== THE EXERCISE ==
Give a verbatim copy of the lines below, minus the pictures.

[Start]

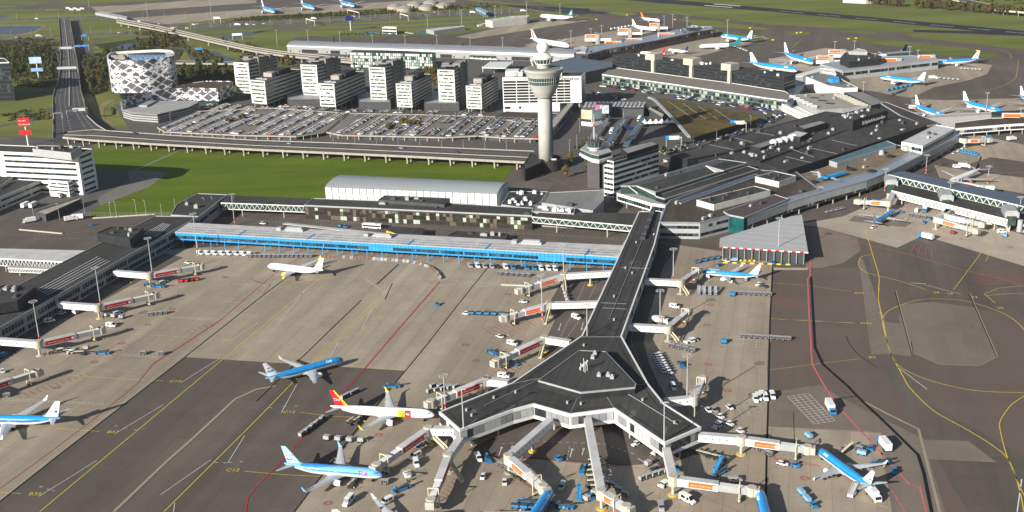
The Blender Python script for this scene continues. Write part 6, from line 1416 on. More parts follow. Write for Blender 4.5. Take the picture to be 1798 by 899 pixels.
wide('white jet with bright red tail just above the black office slab',(1124,91.5),(1168,94),L=40,Rr=1.95,span=35.8,er=1.05,H=3.4,finh=None,fin=ared)
wide('jet with maroon tail behind the left end of the silver barrel hall',(566,86),(588,76),L=38,Rr=1.95,span=35.8,er=1.05,H=3.4,finh=None,fin=mat('maroon_tail',(.3,.02,.04),.4,.05,.3,obj=True))
wide('jet with navy tail behind the silver barrel hall, right of the glass office',(744,89),(758,82),L=38,Rr=1.95,span=35.8,er=1.05,H=3.4,finh=None,fin=navy)
wide('jet with brown tail behind the silver barrel hall, nearest the control tower',(800,90),(810,84),L=38,Rr=1.95,span=35.8,er=1.05,H=3.4,finh=None,fin=mat('brown_tail',(.22,.05,.04),.4,.05,.3,obj=True))
def jetway(label,A,Rp_,C,ban,zA=4.6,zC=3.4,txt=None,stair=None,fixed=True,wind=True,z=4.6,group='passenger boarding bridges around the piers'):
 a,r,c=G(*A,z+1.2),G(*Rp_,z+1.2),G(*C,zC+1.2)
 t=thing('boarding_bridge',label,'boarding bridge',(r.x,r.y,0),group=group)
 def tunnel(nm,p,q,z0,z1,w_,h_,m_,mt=None):
  b=MB();b.beam((p.x,p.y,z0),(q.x,q.y,z1),w_,h_,0,1 if mt else None);return b.build(nm,[m_,mt or m_],t)
 if fixed:
  tunnel('fixed_bridge',a,r,z,z,3,3,white,roofw)
  d=(r-a);L=d.length;d.normalize();n=int(L/2.6)
  nn=Vector((d.y,-d.x,0))
  if nn.y > 0:nn=-nn
  b=MB()
  for k in range(1,n):
   p=a+d*L*k/n+nn*1.56;b.face([(p.x+d.x*.3*math.cos(q)*1,p.y+d.y*.3*math.cos(q),z+1.6+.32*math.sin(q)) for q in [i*.785 for i in range(8)]])
  if b.f:b.build('porthole_row',cwin,t)
  if L > 26:
   m_=a.lerp(r,.45);b=MB();b.lathe(m_.x,m_.y,[(.55,0),(.5,z)],10);b.build('column',cream,t)
   b=MB();b.lathe(m_.x,m_.y,[(1.6,0),(1.6,.5)],10);b.build('column_guard',yel,t)
 b=MB();b.lathe(r.x,r.y,[(1.9,z-.5),(1.9,z+3.2),(1.7,z+3.35)],16);b.build('rotunda',cream,t)
 b=MB();b.lathe(r.x,r.y,[(1.5,0),(1.5,.4),(.6,.45),(.55,z-.5)],12);b.build('column',cream,t)
 b=MB();b.lathe(r.x,r.y,[(1.9,0),(1.9,.35)],12);b.build('base_guard',cream if Rp_[0] % 2 else yel,t)
 d=(c-r);d.z=0;L=d.length;d.normalize();m1=r+d*(L*.58)
 zm=z+(zC-z)*.58
 tunnel('tunnel_section',r+d*1.5,m1,z-.1,zm-.1,2.9,2.9,white,roofw);tunnel('tunnel_section',m1-d*.2,c-d*1.5,zm,zC,2.45,2.4,lgrey,white)
 nn=Vector((d.y,-d.x,0))
 if nn.y > 0:nn=-nn
 if ban:
  s,e=r+d*(3 if ban is redm else L*.2),r+d*(L*.56);o=nn*1.5;zs=lambda p:z-.1+(zC-z)*((p-r).length/L)
  b=MB();p,q=s+o,e+o;b.face([(p.x,p.y,zs(s)+.35),(q.x,q.y,zs(e)+.35),(q.x,q.y,zs(e)+2.5),(p.x,p.y,zs(s)+2.5)]);bo=b.build('banner',ban,t)
  tl=(e-s).length;dirv=(e-s).normalized() if d.x >=0 or True else d
  if d.x < 0:s,e=e,s;
  dirv=(e-s);dirv.z=zs(e)-zs(s);dirv.normalize();up=Vector((0,0,1))
  st=s+(e-s)*.06+nn*1.56;tx=txt or ('Use senses, do your thing' if ban is redm else 'Iedereen, do your thing')
  me=text_obj(tx,1.15);w0=max(v.co.x for v in me.vertices)-min(v.co.x for v in me.vertices);k=tl*.72/w0;nz=dirv.cross(up)
  M=Matrix((dirv*k,up*min(k,1.2)*1.0,nz)).transposed().to_4x4();cpt=s.lerp(e,.44)+nn*1.55;M.translation=Vector((cpt.x,cpt.y,(zs(s)+zs(e))/2+1.35));me.transform(M);me.transform(Matrix.Translation(-t.location));me.materials.append(white)
  o2=bpy.data.objects.new('lettering',me);COL.objects.link(o2);o2.parent=bo;o2.matrix_parent_inverse=Matrix.Identity(4)
  b=MB();cpt=s.lerp(e,.93)+nn*1.56;b.face([(cpt.x+dirv.x*.8*math.cos(q),cpt.y+dirv.y*.8*math.cos(q),(zs(e))+1.4+.7*math.sin(q)) for q in [i*.63 for i in range(10)]]);b.build('round_emblem',white,bo)
 b=MB();b.lathe(c.x,c.y,[(1.9,zC-.4),(1.9,zC+2.7),(1.7,zC+2.9)],12);b.box(c.x+d.x*1.6,c.y+d.y*1.6,zC-.3,2.4,3.2,2.8,math.atan2(d.y,d.x));b.build('cab',mat('cab_pale_grey',(.42,.4,.34),.6,.12,.5,obj=True),t)
 w2=c-d*4.2;b=MB()
 for s in (-1,1):p=w2+nn*s*1.9;b.tube((p.x,p.y,.6),(p.x,p.y,zC+4.4),.22,6)
 p,q=w2+nn*1.9,w2-nn*1.9;b.beam((p.x,p.y,zC+4.2),(q.x,q.y,zC+4.2),.4,.4);b.beam((p.x,p.y,.9),(q.x,q.y,.9),.9,.6);b.build('drive_frame',beige,t)
 b=MB()
 for s in (-1,1):p=w2+nn*s*1.1;b.tube((p.x-d.y*.3,p.y+d.x*.3,.55),(p.x+d.y*.3,p.y-d.x*.3,.55),.55,10)
 b.build('drive_wheels',tyre,t)
 if stair:
  q=G(*stair);e_=r+(q-r).normalized()*2;b=MB();b.beam((e_.x,e_.y,z-.6),(q.x,q.y,.1),1.3,.4);b.beam((e_.x+.7,e_.y,z-.2),(q.x+.7,q.y,.6),.1,.9);b.beam((e_.x-.7,e_.y,z-.2),(q.x-.7,q.y,.6),.1,.9);b.build('escape_stair',beige,t)
 return t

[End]

== RESULT ==
The Blender Python script for this scene continues. Write part 6, from line 1416 on. More parts follow. Write for Blender 4.5. Take the picture to be 1798 by 899 pixels.
wide('white jet with bright red tail just above the black office slab',(1124,91.5),(1168,94),L=40,Rr=1.95,span=35.8,er=1.05,H=3.4,finh=None,fin=ared)
wide('jet with maroon tail behind the left end of the silver barrel hall',(566,86),(588,76),L=38,Rr=1.95,span=35.8,er=1.05,H=3.4,finh=None,fin=mat('maroon_tail',(.3,.02,.04),.4,.05,.3,obj=True))
wide('jet with navy tail behind the silver barrel hall, right of the glass office',(744,89),(758,82),L=38,Rr=1.95,span=35.8,er=1.05,H=3.4,finh=None,fin=navy)
wide('jet with brown tail behind the silver barrel hall, nearest the control tower',(800,90),(810,84),L=38,Rr=1.95,span=35.8,er=1.05,H=3.4,finh=None,fin=mat('brown_tail',(.22,.05,.04),.4,.05,.3,obj=True))
def jetway(label,A,Rp_,C,ban,zA=4.6,zC=3.4,txt=None,stair=None,fixed=True,wind=True,z=4.6,group='passenger boarding bridges around the piers'):
 a,r,c=G(*A,z+1.2),G(*Rp_,z+1.2),G(*C,zC+1.2)
 t=thing('boarding_bridge',label,'boarding bridge',(r.x,r.y,0),group=group)
 def tunnel(nm,p,q,z0,z1,w_,h_,m_,mt=None):
  b=MB();b.beam((p.x,p.y,z0),(q.x,q.y,z1),w_,h_,0,1 if mt else None);return b.build(nm,[m_,mt or m_],t)
 if fixed:
  tunnel('fixed_bridge',a,r,z,z,3,3,white,roofw)
  d=(r-a);L=d.length;d.normalize();n=int(L/2.6)
  nn=Vector((d.y,-d.x,0))
  if nn.y > 0:nn=-nn
  b=MB()
  for k in range(1,n):
   p=a+d*L*k/n+nn*1.56;b.face([(p.x+d.x*.3*math.cos(q)*1,p.y+d.y*.3*math.cos(q),z+1.6+.32*math.sin(q)) for q in [i*.785 for i in range(8)]])
  if b.f:b.build('porthole_row',cwin,t)
  if L > 26:
   m_=a.lerp(r,.45);b=MB();b.lathe(m_.x,m_.y,[(.55,0),(.5,z)],10);b.build('column',cream,t)
   b=MB();b.lathe(m_.x,m_.y,[(1.6,0),(1.6,.5)],10);b.build('column_guard',yel,t)
 b=MB();b.lathe(r.x,r.y,[(1.9,z-.5),(1.9,z+3.2),(1.7,z+3.35)],16);b.build('rotunda',cream,t)
 b=MB();b.lathe(r.x,r.y,[(1.5,0),(1.5,.4),(.6,.45),(.55,z-.5)],12);b.build('column',cream,t)
 b=MB();b.lathe(r.x,r.y,[(1.9,0),(1.9,.35)],12);b.build('base_guard',cream if Rp_[0] % 2 else yel,t)
 d=(c-r);d.z=0;L=d.length;d.normalize();m1=r+d*(L*.58)
 zm=z+(zC-z)*.58
 tunnel('tunnel_section',r+d*1.5,m1,z-.1,zm-.1,2.9,2.9,white,roofw);tunnel('tunnel_section',m1-d*.2,c-d*1.5,zm,zC,2.45,2.4,lgrey,white)
 nn=Vector((d.y,-d.x,0))
 if nn.y > 0:nn=-nn
 if ban:
  s,e=r+d*(3 if ban is redm else L*.2),r+d*(L*.56);o=nn*1.5;zs=lambda p:z-.1+(zC-z)*((p-r).length/L)
  b=MB();p,q=s+o,e+o;b.face([(p.x,p.y,zs(s)+.35),(q.x,q.y,zs(e)+.35),(q.x,q.y,zs(e)+2.5),(p.x,p.y,zs(s)+2.5)]);bo=b.build('banner',ban,t)
  tl=(e-s).length;dirv=(e-s).normalized() if d.x >=0 or True else d
  if d.x < 0:s,e=e,s;
  dirv=(e-s);dirv.z=zs(e)-zs(s);dirv.normalize();up=Vector((0,0,1))
  st=s+(e-s)*.06+nn*1.56;tx=txt or ('Use senses, do your thing' if ban is redm else 'Iedereen, do your thing')
  me=text_obj(tx,1.15);w0=max(v.co.x for v in me.vertices)-min(v.co.x for v in me.vertices);k=tl*.72/w0;nz=dirv.cross(up)
  M=Matrix((dirv*k,up*min(k,1.2)*1.0,nz)).transposed().to_4x4();cpt=s.lerp(e,.44)+nn*1.55;M.translation=Vector((cpt.x,cpt.y,(zs(s)+zs(e))/2+1.35));me.transform(M);me.transform(Matrix.Translation(-t.location));me.materials.append(white)
  o2=bpy.data.objects.new('lettering',me);COL.objects.link(o2);o2.parent=bo;o2.matrix_parent_inverse=Matrix.Identity(4)
  b=MB();cpt=s.lerp(e,.93)+nn*1.56;b.face([(cpt.x+dirv.x*.8*math.cos(q),cpt.y+dirv.y*.8*math.cos(q),(zs(e))+1.4+.7*math.sin(q)) for q in [i*.63 for i in range(10)]]);b.build('round_emblem',white,bo)
 b=MB();b.lathe(c.x,c.y,[(1.9,zC-.4),(1.9,zC+2.7),(1.7,zC+2.9)],12);b.box(c.x+d.x*1.6,c.y+d.y*1.6,zC-.3,2.4,3.2,2.8,math.atan2(d.y,d.x));b.build('cab',mat('cab_pale_grey',(.42,.4,.34),.6,.12,.5,obj=True),t)
 w2=c-d*4.2;b=MB()
 for s in (-1,1):p=w2+nn*s*1.9;b.tube((p.x,p.y,.6),(p.x,p.y,zC+4.4),.22,6)
 p,q=w2+nn*1.9,w2-nn*1.9;b.beam((p.x,p.y,zC+4.2),(q.x,q.y,zC+4.2),.4,.4);b.beam((p.x,p.y,.9),(q.x,q.y,.9),.9,.6);b.build('drive_frame',beige,t)
 b=MB()
 for s in (-1,1):p=w2+nn*s*1.1;b.tube((p.x-d.y*.3,p.y+d.x*.3,.55),(p.x+d.y*.3,p.y-d.x*.3,.55),.55,10)
 b.build('drive_wheels',tyre,t)
 if stair:
  q=G(*stair);e_=r+(q-r).normalized()*2;b=MB();b.beam((e_.x,e_.y,z-.6),(q.x,q.y,.1),1.3,.4);b.beam((e_.x+.7,e_.y,z-.2),(q.x+.7,q.y,.6),.1,.9);b.beam((e_.x-.7,e_.y,z-.2),(q.x-.7,q.y,.6),.1,.9);b.build('escape_stair',beige,t)
 return t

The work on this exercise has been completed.